Deep Scratches Will Show

Metallic-finish stainless steel resists scratches well because it is a solid, homogeneous surface. If it gets scratched, there is more of the same material underneath. By contrast, when black stainless steel appliances scratch, it's much more visible than on a metallic finish. Because the lower surface is shiny steel, scratches in the coating show underlying material. This coating is also designed to be sturdy, but it's not always the case. The black coating on stainless steel appliances may peel off easily on some models.

Tip

Most manufacturers sell touch-up paint in small quantities to fix nicks and scratches on black stainless steel appliances. Be sure to use brand-specific paint rather than purchasing a universal paint meant for any matte black appliance.

Some Marks Are Visible

As with any dark-colored appliances, lighter-colored smudges and marks will show against the black surface. Since this is inevitable, be ready to wipe up light or white marks with a microfiber cloth or a soft rag, along with warm water and mild soap. Black stainless steel can not be cleaned with popular home cleaners like Windex or natural options like white vinegar, as the ammonia or acidic content of these cleaners can damage the black coating over time.

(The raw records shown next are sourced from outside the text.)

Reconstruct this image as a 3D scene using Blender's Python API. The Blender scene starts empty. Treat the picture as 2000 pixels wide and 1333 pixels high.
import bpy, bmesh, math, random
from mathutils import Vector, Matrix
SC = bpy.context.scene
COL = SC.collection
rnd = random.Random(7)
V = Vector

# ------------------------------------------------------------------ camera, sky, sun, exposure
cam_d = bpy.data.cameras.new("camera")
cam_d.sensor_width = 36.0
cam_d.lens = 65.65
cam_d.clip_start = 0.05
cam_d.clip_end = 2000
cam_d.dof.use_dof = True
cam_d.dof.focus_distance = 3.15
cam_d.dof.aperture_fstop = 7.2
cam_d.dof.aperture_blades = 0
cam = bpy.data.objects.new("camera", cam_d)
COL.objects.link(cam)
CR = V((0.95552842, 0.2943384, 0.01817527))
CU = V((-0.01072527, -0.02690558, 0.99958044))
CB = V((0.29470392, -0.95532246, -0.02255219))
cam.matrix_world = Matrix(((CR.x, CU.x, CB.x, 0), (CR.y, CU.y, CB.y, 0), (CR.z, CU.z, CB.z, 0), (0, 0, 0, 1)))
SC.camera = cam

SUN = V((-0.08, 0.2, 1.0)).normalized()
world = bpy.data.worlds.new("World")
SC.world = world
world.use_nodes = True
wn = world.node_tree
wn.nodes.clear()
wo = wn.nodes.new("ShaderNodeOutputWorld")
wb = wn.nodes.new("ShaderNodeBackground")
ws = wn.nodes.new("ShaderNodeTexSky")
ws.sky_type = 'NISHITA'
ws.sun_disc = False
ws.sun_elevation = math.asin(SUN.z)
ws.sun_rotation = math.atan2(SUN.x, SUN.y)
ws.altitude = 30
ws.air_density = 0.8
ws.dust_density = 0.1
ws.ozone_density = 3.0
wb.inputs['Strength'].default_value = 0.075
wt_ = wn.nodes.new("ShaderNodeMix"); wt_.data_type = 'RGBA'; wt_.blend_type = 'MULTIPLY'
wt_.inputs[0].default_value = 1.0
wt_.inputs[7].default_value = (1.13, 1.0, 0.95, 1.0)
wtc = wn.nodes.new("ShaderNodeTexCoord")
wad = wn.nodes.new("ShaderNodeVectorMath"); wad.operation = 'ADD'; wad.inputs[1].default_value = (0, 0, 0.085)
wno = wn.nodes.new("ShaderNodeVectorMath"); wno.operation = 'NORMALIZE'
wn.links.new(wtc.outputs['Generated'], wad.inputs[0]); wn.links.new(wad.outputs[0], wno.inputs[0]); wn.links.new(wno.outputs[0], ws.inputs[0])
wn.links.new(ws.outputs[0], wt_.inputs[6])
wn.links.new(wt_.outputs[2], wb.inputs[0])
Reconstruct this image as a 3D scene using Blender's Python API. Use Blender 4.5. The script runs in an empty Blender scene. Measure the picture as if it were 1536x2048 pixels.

A Brief History of Black Stainless Steel Trends

Black stainless steel owes its origins to metallic finish stainless steel appliances. Around the early 2000s, the white, almond, and cream-colored appliances of the 1990s began to make way for a more futuristic look inspired, in part, by restaurant kitchens. This was silvery metallic stainless steel. It was around that time that professional-quality appliances began to find their way into consumer-level kitchens, and stainless steel fit right in place.

By the 2010s, silvery colors gave way to black across the entire spectrum of appliances, including ranges, refrigerators, dishwashers, washers and dryers, and more. Black stainless steel appliances were less dramatic and showy—by intent. That's because the other component of black stainless steel is its sheen: flat or matte, and anything but glossy and glowy.